To manage all difficult people & the problems that come with them, you need to remember one basic principle: FIRST, YOU MUST SEPARATE THE PROBLEM FROM THE PERSON.

  • The Constructive Confrontation Cycle. One of the best advices given by Henry Cloud: Go hard on the issue & soft on the person. In other words, when you need to confront a staff member, bring to the table both your high work expectations & standards & a sympathetic ear. Focus on what you want to get out of the confrontation. To solve the problem, make the relationship stronger, help the person develop & empower the development.
  • In a constructive confrontation cycle engage difficult employee in conversation, create a written covenant or an agreement. Schedule & conduct regular feedback & monitoring sessions. Celebrate the accomplishment of short-term goals.
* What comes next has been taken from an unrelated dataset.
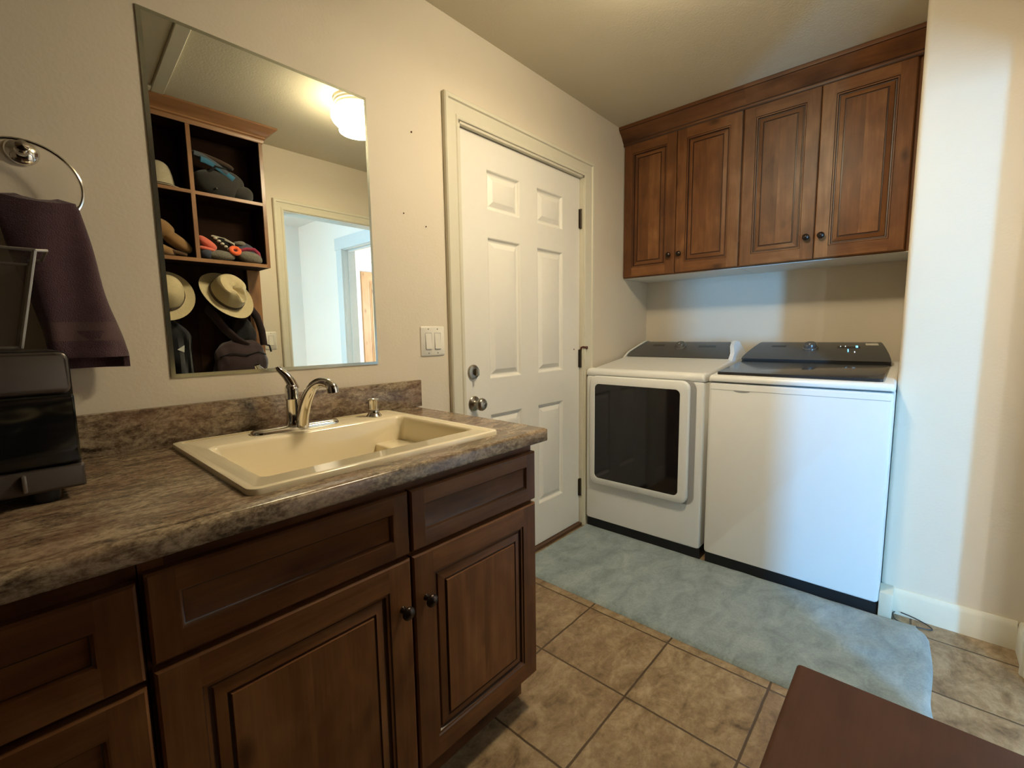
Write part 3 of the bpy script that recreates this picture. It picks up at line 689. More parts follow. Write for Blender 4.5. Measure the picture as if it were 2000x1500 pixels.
FX, FYy, FZ = 0.200, -0.108, CT+0.0095
FA = thing('faucet', (FX, FYy, FZ), 'chrome single-lever faucet on the back ledge of the sink', 'faucet')
b = MB(); F = Fr((FX, FYy, FZ), (1, 0, 0), (0, 1, 0), (0, 0, 1))
lp = [rr_loop(F, -0.128+i, -0.027+i, 0.128-i, 0.027-i, 0.027-i-0.0005, d, 8) for i, d in ((0, 0), (0, 0.004), (0.003, 0.009), (0.008, 0.012), (0.016, 0.0135))]
b.grid(lp, True); b.face(lp[-1], smooth=True); b.build('base_plate', 'chrome', FA)
b = MB(); b.lathe([(0.026, 0.010), (0.022, 0.016), (0.0185, 0.03), (0.0175, 0.085), (0.019, 0.088), (0.019, 0.092), (0.0175, 0.096), (0.0185, 0.115), (0.017, 0.128), (0.010, 0.136), (0.001, 0.138)], (FX-0.008, FYy+0.002, FZ), (0, 0, 1), 22); b.build('body', 'chrome', FA)
b = MB()
pth = [(FX-0.002, FYy, FZ+0.118), (FX-0.008, FYy+0.004, FZ+0.140), (FX-0.017, FYy+0.010, FZ+0.158), (FX-0.026, FYy+0.016, FZ+0.170), (FX-0.034, FYy+0.020, FZ+0.178), (FX-0.036, FYy+0.021, FZ+0.186)]
b.tube(pth, lambda t: 0.016-0.0095*t+(0.002 if t > 0.85 else 0), 12); b.build('lever_handle', 'chrome', FA)
b = MB()
S_ = [(0.008, -0.016, 0.005), (0.010, -0.021, 0.035), (0.014, -0.030, 0.070), (0.020, -0.046, 0.104), (0.027, -0.066, 0.128), (0.036, -0.090, 0.140), (0.045, -0.114, 0.139), (0.051, -0.128, 0.130), (0.053, -0.131, 0.112)]
pts = []
for i in range(len(S_)-1):
    for q in range(4):
        t = q/4; p0 = Vector(S_[max(i-1, 0)]); p1 = Vector(S_[i]); p2 = Vector(S_[i+1]); p3 = Vector(S_[min(i+2, len(S_)-1)])
        pts.append(0.5*((2*p1)+(p2-p0)*t+(2*p0-5*p1+4*p2-p3)*t*t+(3*p1-p0-3*p2+p3)*t**3))
pts.append(Vector(S_[-1])); pts = [p+Vector((FX, FYy, FZ)) for p in pts]
b.tube(pts, lambda t: 0.0195-0.006*min(1, t*1.4)+0.003*sstep(0.82, 0.9, t), 18); b.build('spout', 'chrome', FA)
SD = thing('soap_dispenser', (0.452, -0.118, CT+0.0095), 'small chrome soap dispenser pump on the sink ledge, right of the faucet', 'soap dispenser')
b = MB(); b.lathe([(0.026, 0), (0.026, 0.003), (0.020, 0.010), (0.0155, 0.018), (0.0155, 0.022), (0.001, 0.023)], (0.452, -0.118, CT+0.0095), (0, 0, 1), 22); b.build('collar', 'chrome', SD)
b = MB(); b.lathe([(0.014, 0.022), (0.018, 0.026), (0.018, 0.050), (0.0195, 0.054), (0.0195, 0.059), (0.016, 0.062), (0.001, 0.063)], (0.452, -0.118, CT+0.0095), (0, 0, 1), 22)
b.build('pump_head', 'chrome', SD)

# ------------------------------------------------------------------ mirror, switches, nails
MX0, MX1, MZ0, MZ1 = -0.0745, 0.548, 1.079, 1.9985
mr = thing('mirror', ((MX0+MX1)/2, 0, MZ0), 'large frameless mirror on the wall above the sink', 'mirror')
F = Fr((MX0, 0, MZ0), (1, 0, 0), (0, 0, 1), (0, -1, 0)); mw, mh = MX1-MX0, MZ1-MZ0
b = MB(); T = [(0.5, 0)]*4
e_ = 0.010; b.face([F(e_, e_, 0.006), F(mw-e_, e_, 0.006), F(mw-e_, mh-e_, 0.006), F(e_, mh-e_, 0.006)]); b.build('glass', 'mirror', mr)
b = MB(); rring(F, b, mw, mh, (0, 0.0003), (0, 0.0035), 0, T); rring(F, b, mw, mh, (0, 0.0035), (0.010, 0.006), 0, T); b.face([F(0, 0, 0.0003), F(0, mh, 0.0003), F(mw, mh, 0.0003), F(mw, 0, 0.0003)]); b.build('edge', 'medge', mr, label='dull grey bevelled edge')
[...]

Repeat process until long-term goals have been achieved.
  • Progressive Discipline. If you have engaged in constructive confrontation with an employee who continues to be difficult, it's time to use the extensive counseling & documentation you've built up to begin a formal program of progressive discipline. Progressive discipline offers difficult employees a chance to turn their situation around, under the looming threat of dismissal.
  • Give positive feedback in public, but give reprimands in public.
  • Termination. Sometimes there is no other option left for the manager to deal with incorrigible people in the work place, termination is the only answer. Be as diplomatic as possible to avoid any further confrontation in your work place. Trust that you are doing the right thing for your business and then make sure you follow all the correct procedures with the support of your HR department.
  • If you do need to terminate someone's employment, the best time is at the end of the workday, preferably at the end of the week; make a point to call a meeting the next workday to notify your other employees in person.

Every Manager faces difficult people while they are in the process of achieving organizational objectives. The focus of a manager should be the company's objectives & not the person who makes his job & your job difficult. You need to skillfully pull out the weeds as & when they appear. While undertaking this article, I have taken some invaluable points from the book 'Difficult People' by John Hoover.